Kapitalizm Sonrası kitabınızda Shakespeare’den Dickens’a, kurgu eserlerdeki karakterlerle kapitalist dalgaların yarattığı insan tipleri arasında müthiş bağlantılar kuruyorsunuz. Günümüz kurgu eserlerinde post-kapitalist karakterlere rastladınız mı?

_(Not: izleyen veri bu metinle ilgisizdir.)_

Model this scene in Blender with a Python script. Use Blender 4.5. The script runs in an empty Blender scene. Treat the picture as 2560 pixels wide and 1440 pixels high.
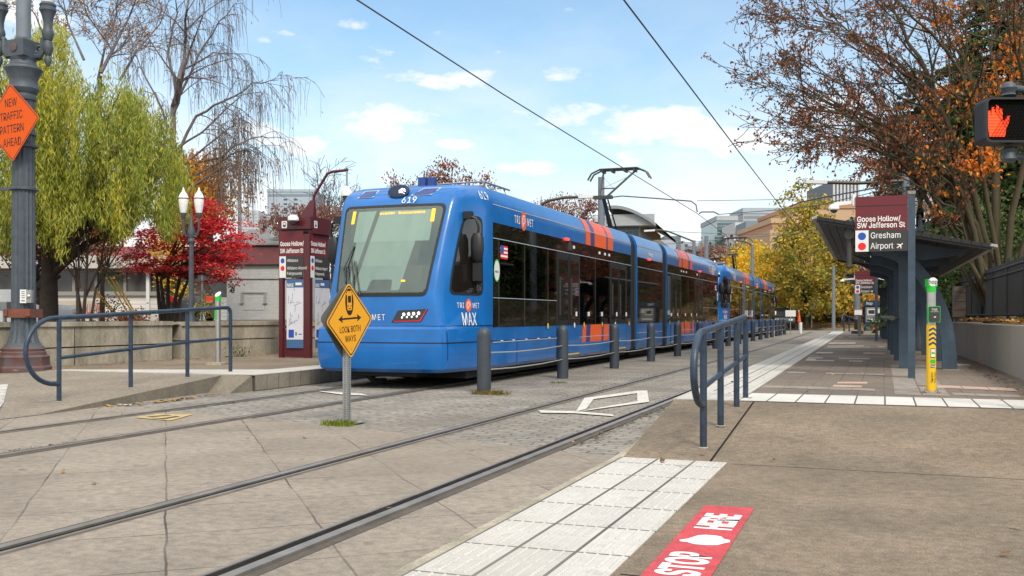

Hayır. Günümüz pop kültürü kendini en çok da “son” yaratamamasında ele veriyor. Netflix dizilerinin hemen hiçbiri sonlanmıyor. Ortada bir yerden başlıyor ve karakterlerine gidebilecekleri, yönelebilecekleri bir istikamet göstermiyor. Batı toplumları epikten trajediye geçmiştir. İnsan dünyaya onu değiştirmek için gelir, ama dünya onu değiştirir. Sonunda karakter yenilse de ya da kazansa da, evine yeni bir insan olarak döner. Şimdiyse insanlar artık geleceğe pek inanmıyor. Netflix karakterlerinde bunu görüyorsunuz. Homeland dizisinin ana karakteri Carrie Mathison, sonsuza kadar lanetlenmiş gibi, kendi karakteri etrafında fır dönüyor. Bir gıdım bile değişmiyor. Aslında hiçbir şey başarmıyor. Araba galerisindeki stantlarda tüm gün dönen arabalara benziyor. Bence bizim sonu olan hikâyelere geri dönmemiz gerekiyor. Zamanında Casablanca filminin bu kadar tutulmasının nedeni, insanları arınmanın mümkün olduğuna, dünyadaki melaneti ona direnerek aşabileceklerine ikna etmesiydi. “Bütün bunları geride bırakıp daha iyi biri insan olabilirsin”: Casablanca gibi müstehzi bir filmde dahi insanlar bunu arıyordu. Arınma öğesine sahip aklıma gelen tek film Lady Gaga’nın Bir Yıldız Doğuyor’u. İnsanlar seyredince arınma öğesini hemen fark ediyor.